I just woke up, heart pounding and dehydrated. Orange juice quenched the thirst, but my mind is racing and I just can't see myself sleeping anytime soon and I've got to get up in four hours. Fuck.

It may appear overdramatic, but this whole business of school, it's starting to eat me up inside. The stakes are higher, GPA actually does matter in some respects and now I'm just feeling the pinch. How do people cope with this?

I had a revelation earlier in the night. I was considering the possibility of leaving school for a year with some friends, one of them remarked that I should because when you think about it, you've spent your entire youth indulging within the academic system.

Fuck.

I don't know what's going on or what I'm going to do anymore. I'm not getting any younger, the people around me are. Where is everyone my age? They've gone getting their lives in check before they leave school, while I sit here wondering where the fuck everyone is. This whole 'live week by week' thing doesn't work anymore. Maybe I should start thinking ahead.

I don't know when I'm going back to bed tonight.


It's late
11.09.08 @ 3:55 AM

The caffeine just settled in.

A day of marathon studying - ish - combined with a day of stress on various issues going on and a raging headache that just hasn't gone away after a week. And now it's almost 4 AM and I've got things going on in my head it just needs to be said in some medium, losing the muse through sleep would not be good.

I thought I had it all figured out. Graduate from high school, enter a new life with exciting prospects for the future. New friends, more experiences, learn new things about life and the world and get set for life without structure.

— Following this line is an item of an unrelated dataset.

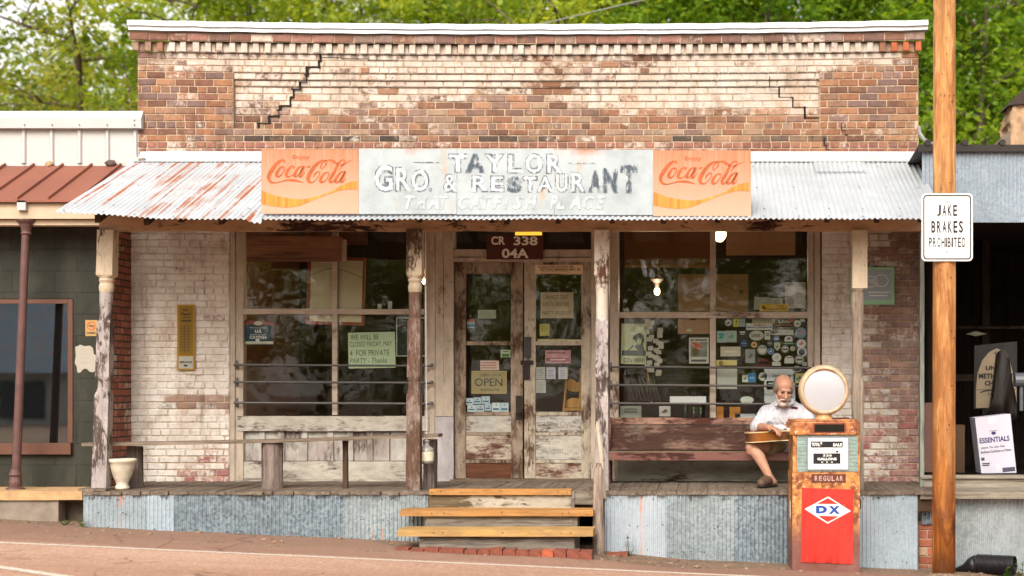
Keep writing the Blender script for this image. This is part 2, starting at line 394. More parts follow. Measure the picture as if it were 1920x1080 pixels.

Almost four years later and things haven't really changed. I've lost a good friend to my own follies, I haven't gained anything substantial socially besides the casual aquaintance, school has not been fully endearing to me in most cases and I'm getting panic attacks about how life will unfold. Ironic, considering I never really thought past the next day until recent years.

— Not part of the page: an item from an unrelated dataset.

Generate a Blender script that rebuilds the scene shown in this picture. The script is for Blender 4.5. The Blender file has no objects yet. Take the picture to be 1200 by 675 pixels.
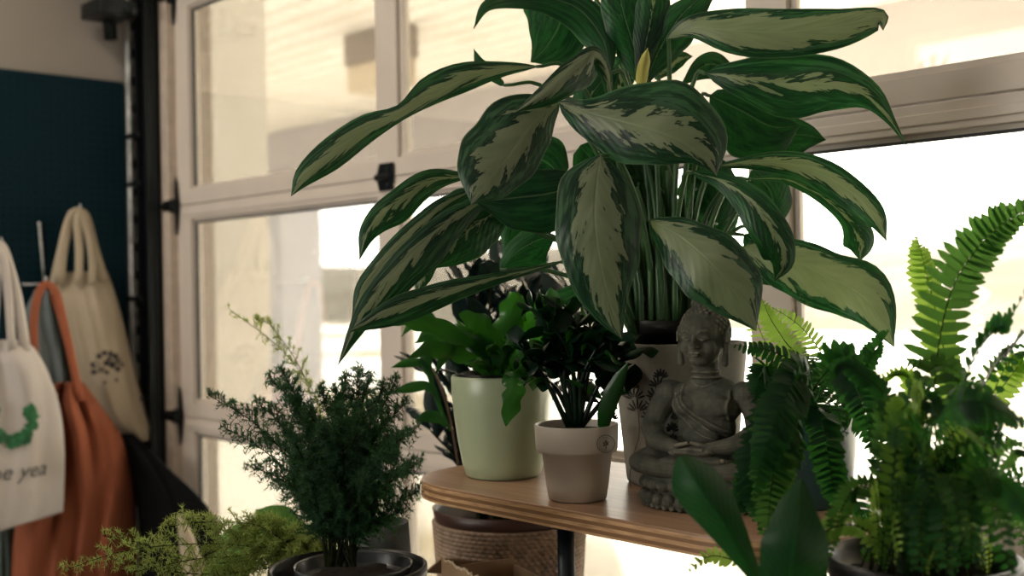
import bpy, bmesh, math, random
from mathutils import Vector, Matrix, Euler, noise
C = bpy.context.scene.collection
sc = bpy.context.scene
PI = math.pi
random.seed(7)
# ---------------------------------------------------------------- camera frame
FPX = 1333.0
CAM = Vector((0, 0, 1.08))
F = Vector((-.731, .682, 0)).normalized()
R0 = Vector((F.y, -F.x, 0))
U0 = Vector((0, 0, 1))
ROLL = math.radians(-1.0)
RR = R0 * math.cos(ROLL) + U0 * math.sin(ROLL)
UU = U0 * math.cos(ROLL) - R0 * math.sin(ROLL)
def P(px, py, d):
    return CAM + d * (F + RR * ((px - 600) / FPX) + UU * ((337.5 - py) / FPX))
def PX(p):
    v = Vector(p) - CAM
    d = v.dot(F)
    return (600 + v.dot(RR) / d * FPX, 337.5 - v.dot(UU) / d * FPX, d)
cd = bpy.data.cameras.new('camera'); cam = bpy.data.objects.new('camera', cd); C.objects.link(cam)
cam.matrix_world = Matrix.Translation(CAM) @ Matrix((RR, UU, -F)).transposed().to_4x4()
cd.sensor_width = 36; cd.lens = 36 * FPX / 1200; cd.clip_start = .05; cd.clip_end = 200
cd.dof.use_dof = True; cd.dof.focus_distance = 1.62; cd.dof.aperture_fstop = 3.2
sc.camera = cam

# ---------------------------------------------------------------- materials
class NT:
    def __init__(s, name):
        s.m = bpy.data.materials.new(name); s.m.use_nodes = True
        s.t = s.m.node_tree; s.t.nodes.clear()
        s.out = s.t.nodes.new('ShaderNodeOutputMaterial')
    def n(s, typ, ins=None, **kw):
        nd = s.t.nodes.new('ShaderNode' + typ)
        for k, v in kw.items(): setattr(nd, k, v)
        for k, v in (ins or {}).items(): s.set(nd, k, v)
        return nd
    def set(s, nd, k, v):
        if isinstance(v, bpy.types.NodeSocket): s.t.links.new(v, nd.inputs[k])
        else:
            if isinstance(v, tuple) and len(v) == 3 and nd.inputs[k].type == 'RGBA': v = (*v, 1)
            nd.inputs[k].default_value = v
    def math(s, op, a, b=0.0, c=0.0):
        nd = s.n('Math', {0: a, 1: b, 2: c}, operation=op); return nd.outputs[0]
    def mix(s, f, a, b):
        nd = s.n('Mix', data_type='RGBA'); s.set(nd, 0, f); s.set(nd, 6, a); s.set(nd, 7, b); return nd.outputs[2]
    def noise(s, vec, scale, detail=2, rough=.5):
        nd = s.n('TexNoise', {'Scale': scale, 'Detail': detail, 'Roughness': rough})
        if vec is not None: s.set(nd, 'Vector', vec)
        return nd.outputs[0]
    def ramp(s, f, lo, hi):
        nd = s.n('MapRange', {0: f, 1: lo, 2: hi, 3: 0.0, 4: 1.0}); return nd.outputs[0]
    def obj(s): return s.n('TexCoord').outputs['Object']
    def uv(s): return s.n('TexCoord').outputs['UV']
    def bump(s, h, st=.3, dist=.002):
        return s.n('Bump', {'Strength': st, 'Distance': dist, 'Height': h}).outputs[0]
    def bsdf(s, col, rough=.5, metal=0.0, spec=.5, nrm=None):
        b = s.n('BsdfPrincipled', {'Base Color': col, 'Roughness': rough, 'Metallic': metal, 'Specular IOR Level': spec})
        if nrm is not None: s.set(b, 'Normal', nrm)
        return b
    def done(s, sh):
        s.t.links.new(sh, s.out.inputs[0]); return s.m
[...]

I guess I never figured out how things are supposed to work once I got out of high school. Things are different. People don't just walk up to you and talk to you and automatically you establish a relationship, regardless of whether you share common goals or not. You were in a fishbowl, a closed community where it was easy to meet people. You were big if you were someone different than everyone else, did something that people wanted to do but never did. It was easy to be special. Entering this larger place, you weren't so special anymore, people didn't care to talk to you and meeting people wasn't as easy. It's a fruitless task trying to strike a conversation with that pretty girl who has a fetish for quoting Machiavelli, or that dude who backpacked all around Southeast Asia while you sat at home in front of the computer. People are instantly more exciting and interesting than you. What little accomplishments that were, were nothing more than irrelevent because everything I did was already done. This crippling loneliness is killing me, and so is this feeling of dread.

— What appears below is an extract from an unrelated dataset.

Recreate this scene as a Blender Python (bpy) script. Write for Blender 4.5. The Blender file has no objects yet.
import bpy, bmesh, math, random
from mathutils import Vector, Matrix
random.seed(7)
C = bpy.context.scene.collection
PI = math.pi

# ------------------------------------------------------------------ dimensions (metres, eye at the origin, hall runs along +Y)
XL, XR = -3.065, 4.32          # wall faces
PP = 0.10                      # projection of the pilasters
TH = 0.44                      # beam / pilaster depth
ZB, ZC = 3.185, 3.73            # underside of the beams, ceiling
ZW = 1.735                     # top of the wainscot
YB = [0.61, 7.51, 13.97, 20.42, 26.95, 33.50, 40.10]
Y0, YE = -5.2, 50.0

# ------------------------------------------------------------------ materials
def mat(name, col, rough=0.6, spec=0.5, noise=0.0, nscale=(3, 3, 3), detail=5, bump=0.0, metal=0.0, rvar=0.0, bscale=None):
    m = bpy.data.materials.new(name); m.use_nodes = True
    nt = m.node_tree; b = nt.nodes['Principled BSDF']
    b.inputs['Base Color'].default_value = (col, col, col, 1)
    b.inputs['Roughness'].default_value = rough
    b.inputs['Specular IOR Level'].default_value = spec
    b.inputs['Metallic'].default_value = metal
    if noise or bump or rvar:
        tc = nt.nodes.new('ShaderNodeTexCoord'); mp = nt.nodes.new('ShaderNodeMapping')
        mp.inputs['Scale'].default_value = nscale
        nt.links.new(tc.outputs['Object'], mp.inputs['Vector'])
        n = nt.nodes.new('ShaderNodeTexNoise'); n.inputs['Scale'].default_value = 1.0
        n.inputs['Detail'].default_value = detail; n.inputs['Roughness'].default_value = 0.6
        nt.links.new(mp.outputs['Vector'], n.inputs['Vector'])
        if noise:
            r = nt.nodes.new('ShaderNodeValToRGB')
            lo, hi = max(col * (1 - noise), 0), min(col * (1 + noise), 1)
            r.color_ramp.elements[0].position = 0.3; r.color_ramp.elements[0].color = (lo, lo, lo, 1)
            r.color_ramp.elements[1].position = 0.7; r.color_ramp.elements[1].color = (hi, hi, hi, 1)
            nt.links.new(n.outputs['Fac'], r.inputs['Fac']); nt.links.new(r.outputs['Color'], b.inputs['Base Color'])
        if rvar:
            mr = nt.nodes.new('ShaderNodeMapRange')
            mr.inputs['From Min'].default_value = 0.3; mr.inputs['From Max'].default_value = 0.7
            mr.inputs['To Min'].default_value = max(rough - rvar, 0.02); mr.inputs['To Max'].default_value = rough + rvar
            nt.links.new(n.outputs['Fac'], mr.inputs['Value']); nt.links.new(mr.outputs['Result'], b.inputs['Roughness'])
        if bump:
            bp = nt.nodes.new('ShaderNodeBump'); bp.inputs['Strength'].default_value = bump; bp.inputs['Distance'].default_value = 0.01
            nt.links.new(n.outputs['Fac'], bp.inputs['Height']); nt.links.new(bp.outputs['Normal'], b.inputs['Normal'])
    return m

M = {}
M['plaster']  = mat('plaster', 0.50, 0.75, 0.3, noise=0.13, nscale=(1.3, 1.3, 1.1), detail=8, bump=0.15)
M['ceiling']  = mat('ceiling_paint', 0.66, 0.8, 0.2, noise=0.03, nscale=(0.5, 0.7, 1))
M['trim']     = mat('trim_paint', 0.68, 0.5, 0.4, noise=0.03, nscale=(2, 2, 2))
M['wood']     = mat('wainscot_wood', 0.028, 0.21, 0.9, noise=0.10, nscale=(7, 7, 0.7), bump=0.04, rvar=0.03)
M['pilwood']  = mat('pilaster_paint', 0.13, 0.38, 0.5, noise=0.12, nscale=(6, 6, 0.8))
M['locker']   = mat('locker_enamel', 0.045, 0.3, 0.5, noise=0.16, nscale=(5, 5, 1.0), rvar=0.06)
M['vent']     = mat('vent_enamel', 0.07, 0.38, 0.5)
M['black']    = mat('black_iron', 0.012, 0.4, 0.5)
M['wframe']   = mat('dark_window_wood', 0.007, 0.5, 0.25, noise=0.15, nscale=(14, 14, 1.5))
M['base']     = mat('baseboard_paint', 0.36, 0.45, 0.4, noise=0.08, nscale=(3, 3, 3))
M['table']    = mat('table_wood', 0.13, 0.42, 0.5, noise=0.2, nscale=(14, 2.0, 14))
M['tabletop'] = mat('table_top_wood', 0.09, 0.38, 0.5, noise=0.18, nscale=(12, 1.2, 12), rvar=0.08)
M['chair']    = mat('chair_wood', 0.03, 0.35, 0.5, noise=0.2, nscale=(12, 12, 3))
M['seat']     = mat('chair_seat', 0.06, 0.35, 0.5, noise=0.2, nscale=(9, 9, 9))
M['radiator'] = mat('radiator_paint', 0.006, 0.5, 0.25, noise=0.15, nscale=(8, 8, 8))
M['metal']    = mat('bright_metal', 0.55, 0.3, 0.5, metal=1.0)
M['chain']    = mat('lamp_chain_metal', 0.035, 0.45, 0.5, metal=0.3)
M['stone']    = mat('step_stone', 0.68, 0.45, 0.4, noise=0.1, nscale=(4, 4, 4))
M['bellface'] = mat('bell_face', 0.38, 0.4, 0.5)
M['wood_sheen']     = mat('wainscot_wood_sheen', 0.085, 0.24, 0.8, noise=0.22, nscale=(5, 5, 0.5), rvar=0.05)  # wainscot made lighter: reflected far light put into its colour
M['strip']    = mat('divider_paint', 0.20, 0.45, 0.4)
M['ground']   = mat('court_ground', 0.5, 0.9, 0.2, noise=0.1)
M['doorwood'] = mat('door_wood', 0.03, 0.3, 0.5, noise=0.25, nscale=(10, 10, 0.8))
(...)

There are times where I just want to quit and run off to somewhere else, where spiritually I can just recharge and find new meaning to all this madness. At the same time, taking more time off from school and lingering within the system while the rest of my friends find themselves in the second phase of their lives as professionals is a bleak prospect. I've taken too much time already.

So what am I going to do about this? I tell myself every year that things are going to change. I'll meet new people, I'll get better at what I'm doing, I'll save money and go somewhere nice. Will things change? There's alot of that going around these days, maybe it will tomorrow. Next week. Next month. Next Year. When I'm 30. All I know is that I've been looking for change for almost 4 odd years now.

Don't mind this post, this boy is a little sad right now. Don't feel bad though, because chances are he'll forget all about it in a few hours in bed.


A New Era
11.04.08 @ 10:22 PM

Hammer It

I really don't have anything interesting to say about what happened other than the fact that these next four years will be very interesting. And if everything works out, we can expect another four more years of a more rosey situation down south. I still can't get over how hilarious the little gaffe he made earlier this year. But besides that, I'm excited to see how things will unravel and the implications it has for us here at home. It doesn't seem like the NAFTA issue will be brought up anytime soon in terms of potentially re-negotiating the agreement, which is a good thing considering I am but a mere student who whores himself to pretty American goods. Let's just hope Canada is more relevant and on the agenda to this new administration we are hailing as a bringer of peace and change. We're people too you know.